[BEGIN SUPPLIED INFORMATION]
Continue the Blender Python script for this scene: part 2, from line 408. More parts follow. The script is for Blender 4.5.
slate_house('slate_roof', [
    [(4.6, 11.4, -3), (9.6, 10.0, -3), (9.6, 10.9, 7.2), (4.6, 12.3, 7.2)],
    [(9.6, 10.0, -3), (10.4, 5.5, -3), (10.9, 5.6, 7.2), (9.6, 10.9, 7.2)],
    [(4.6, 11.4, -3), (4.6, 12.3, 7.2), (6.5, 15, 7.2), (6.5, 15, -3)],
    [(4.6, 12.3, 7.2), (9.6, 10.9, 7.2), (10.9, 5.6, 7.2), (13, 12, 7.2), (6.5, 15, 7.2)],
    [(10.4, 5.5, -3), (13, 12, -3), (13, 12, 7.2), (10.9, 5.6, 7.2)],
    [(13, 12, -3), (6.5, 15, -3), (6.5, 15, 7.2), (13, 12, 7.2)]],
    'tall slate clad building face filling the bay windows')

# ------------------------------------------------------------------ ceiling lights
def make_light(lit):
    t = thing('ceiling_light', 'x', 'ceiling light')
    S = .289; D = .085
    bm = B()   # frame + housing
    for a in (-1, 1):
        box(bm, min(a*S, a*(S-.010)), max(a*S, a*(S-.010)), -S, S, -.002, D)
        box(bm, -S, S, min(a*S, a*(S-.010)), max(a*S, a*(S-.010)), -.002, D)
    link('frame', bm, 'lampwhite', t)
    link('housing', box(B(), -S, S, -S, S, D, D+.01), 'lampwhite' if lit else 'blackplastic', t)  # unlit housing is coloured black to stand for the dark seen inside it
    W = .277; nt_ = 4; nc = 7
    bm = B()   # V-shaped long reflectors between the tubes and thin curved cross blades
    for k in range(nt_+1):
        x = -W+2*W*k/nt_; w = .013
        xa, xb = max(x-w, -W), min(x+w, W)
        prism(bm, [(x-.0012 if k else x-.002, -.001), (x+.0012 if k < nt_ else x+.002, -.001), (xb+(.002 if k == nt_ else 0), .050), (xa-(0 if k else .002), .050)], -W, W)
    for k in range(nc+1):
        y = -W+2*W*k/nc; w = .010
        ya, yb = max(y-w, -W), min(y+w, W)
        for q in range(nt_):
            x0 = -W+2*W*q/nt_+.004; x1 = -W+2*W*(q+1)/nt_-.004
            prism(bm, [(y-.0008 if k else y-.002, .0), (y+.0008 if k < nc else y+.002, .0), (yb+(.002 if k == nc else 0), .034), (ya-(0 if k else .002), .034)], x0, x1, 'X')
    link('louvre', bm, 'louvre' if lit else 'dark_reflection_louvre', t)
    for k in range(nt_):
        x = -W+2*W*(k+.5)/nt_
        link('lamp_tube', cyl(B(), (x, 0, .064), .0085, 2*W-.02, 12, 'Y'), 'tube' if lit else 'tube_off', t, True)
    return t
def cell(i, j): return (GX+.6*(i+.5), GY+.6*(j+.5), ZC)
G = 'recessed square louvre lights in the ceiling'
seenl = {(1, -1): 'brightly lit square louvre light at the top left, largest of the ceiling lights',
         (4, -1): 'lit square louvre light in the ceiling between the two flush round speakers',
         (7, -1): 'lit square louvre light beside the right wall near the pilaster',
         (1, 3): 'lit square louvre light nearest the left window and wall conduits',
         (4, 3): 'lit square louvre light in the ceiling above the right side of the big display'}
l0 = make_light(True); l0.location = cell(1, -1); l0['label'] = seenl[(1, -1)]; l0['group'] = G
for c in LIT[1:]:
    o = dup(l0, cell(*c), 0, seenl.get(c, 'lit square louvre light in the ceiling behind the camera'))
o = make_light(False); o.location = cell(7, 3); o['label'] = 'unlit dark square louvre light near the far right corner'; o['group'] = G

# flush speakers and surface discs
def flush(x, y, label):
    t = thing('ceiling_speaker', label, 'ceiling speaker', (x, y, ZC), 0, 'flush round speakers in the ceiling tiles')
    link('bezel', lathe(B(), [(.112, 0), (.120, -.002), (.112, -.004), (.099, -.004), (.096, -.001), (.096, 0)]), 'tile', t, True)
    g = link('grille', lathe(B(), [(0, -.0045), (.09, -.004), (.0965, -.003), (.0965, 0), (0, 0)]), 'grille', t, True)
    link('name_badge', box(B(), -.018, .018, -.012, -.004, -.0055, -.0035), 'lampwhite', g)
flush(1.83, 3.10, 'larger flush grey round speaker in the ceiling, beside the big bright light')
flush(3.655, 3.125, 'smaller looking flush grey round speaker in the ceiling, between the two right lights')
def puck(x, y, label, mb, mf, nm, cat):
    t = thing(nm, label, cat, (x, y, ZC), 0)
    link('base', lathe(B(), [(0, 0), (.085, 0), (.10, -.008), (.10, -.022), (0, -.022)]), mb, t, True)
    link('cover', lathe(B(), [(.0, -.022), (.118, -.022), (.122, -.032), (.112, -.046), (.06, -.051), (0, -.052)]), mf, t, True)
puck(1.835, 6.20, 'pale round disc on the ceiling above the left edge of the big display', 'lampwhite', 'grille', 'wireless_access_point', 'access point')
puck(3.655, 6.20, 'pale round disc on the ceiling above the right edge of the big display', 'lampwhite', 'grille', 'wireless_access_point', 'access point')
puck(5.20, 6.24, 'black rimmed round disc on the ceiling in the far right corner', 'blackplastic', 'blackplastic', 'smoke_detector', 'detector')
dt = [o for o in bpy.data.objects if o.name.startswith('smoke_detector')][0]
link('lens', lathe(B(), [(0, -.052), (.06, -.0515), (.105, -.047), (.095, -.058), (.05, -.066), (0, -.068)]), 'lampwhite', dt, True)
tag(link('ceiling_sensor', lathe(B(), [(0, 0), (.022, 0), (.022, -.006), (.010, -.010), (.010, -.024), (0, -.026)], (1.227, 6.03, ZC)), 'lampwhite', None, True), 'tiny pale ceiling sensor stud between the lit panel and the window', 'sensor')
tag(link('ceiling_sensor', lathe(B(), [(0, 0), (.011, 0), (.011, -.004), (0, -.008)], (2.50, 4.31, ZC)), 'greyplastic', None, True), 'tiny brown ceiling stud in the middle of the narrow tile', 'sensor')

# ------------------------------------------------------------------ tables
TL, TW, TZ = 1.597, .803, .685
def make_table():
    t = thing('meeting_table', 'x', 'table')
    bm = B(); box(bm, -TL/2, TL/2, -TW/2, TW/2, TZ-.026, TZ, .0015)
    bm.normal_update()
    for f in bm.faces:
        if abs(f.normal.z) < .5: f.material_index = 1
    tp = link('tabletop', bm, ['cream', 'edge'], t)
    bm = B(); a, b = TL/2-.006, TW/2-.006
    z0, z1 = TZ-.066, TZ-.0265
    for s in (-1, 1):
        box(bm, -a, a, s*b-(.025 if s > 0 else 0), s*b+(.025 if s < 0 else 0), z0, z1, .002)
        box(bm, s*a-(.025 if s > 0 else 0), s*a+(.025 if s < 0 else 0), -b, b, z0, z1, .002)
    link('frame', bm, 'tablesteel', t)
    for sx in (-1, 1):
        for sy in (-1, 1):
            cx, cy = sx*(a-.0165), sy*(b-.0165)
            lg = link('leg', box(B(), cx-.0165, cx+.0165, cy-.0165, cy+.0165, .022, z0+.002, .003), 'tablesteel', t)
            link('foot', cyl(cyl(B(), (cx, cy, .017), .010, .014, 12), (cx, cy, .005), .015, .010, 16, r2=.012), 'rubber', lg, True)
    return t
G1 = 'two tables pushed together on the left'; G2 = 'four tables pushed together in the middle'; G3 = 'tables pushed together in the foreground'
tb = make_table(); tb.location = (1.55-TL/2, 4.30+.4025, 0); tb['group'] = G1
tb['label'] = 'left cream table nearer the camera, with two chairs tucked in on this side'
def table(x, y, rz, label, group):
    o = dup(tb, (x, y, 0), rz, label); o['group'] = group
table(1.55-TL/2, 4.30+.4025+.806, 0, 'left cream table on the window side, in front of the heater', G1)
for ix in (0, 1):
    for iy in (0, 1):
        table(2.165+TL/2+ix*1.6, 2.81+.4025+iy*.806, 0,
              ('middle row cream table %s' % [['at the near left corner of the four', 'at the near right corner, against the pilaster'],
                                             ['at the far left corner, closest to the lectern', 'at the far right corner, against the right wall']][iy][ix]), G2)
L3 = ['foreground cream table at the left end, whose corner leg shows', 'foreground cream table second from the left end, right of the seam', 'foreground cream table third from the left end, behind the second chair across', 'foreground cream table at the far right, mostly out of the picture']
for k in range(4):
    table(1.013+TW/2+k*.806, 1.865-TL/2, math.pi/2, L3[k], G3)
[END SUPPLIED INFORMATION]
= TO BE DONE =
Lines from the beginning of the data above through the line containing "the bay windows')" are to be returned exactly, and no others.

= FULL OUTPUT =
Continue the Blender Python script for this scene: part 2, from line 408. More parts follow. The script is for Blender 4.5.
slate_house('slate_roof', [
    [(4.6, 11.4, -3), (9.6, 10.0, -3), (9.6, 10.9, 7.2), (4.6, 12.3, 7.2)],
    [(9.6, 10.0, -3), (10.4, 5.5, -3), (10.9, 5.6, 7.2), (9.6, 10.9, 7.2)],
    [(4.6, 11.4, -3), (4.6, 12.3, 7.2), (6.5, 15, 7.2), (6.5, 15, -3)],
    [(4.6, 12.3, 7.2), (9.6, 10.9, 7.2), (10.9, 5.6, 7.2), (13, 12, 7.2), (6.5, 15, 7.2)],
    [(10.4, 5.5, -3), (13, 12, -3), (13, 12, 7.2), (10.9, 5.6, 7.2)],
    [(13, 12, -3), (6.5, 15, -3), (6.5, 15, 7.2), (13, 12, 7.2)]],
    'tall slate clad building face filling the bay windows')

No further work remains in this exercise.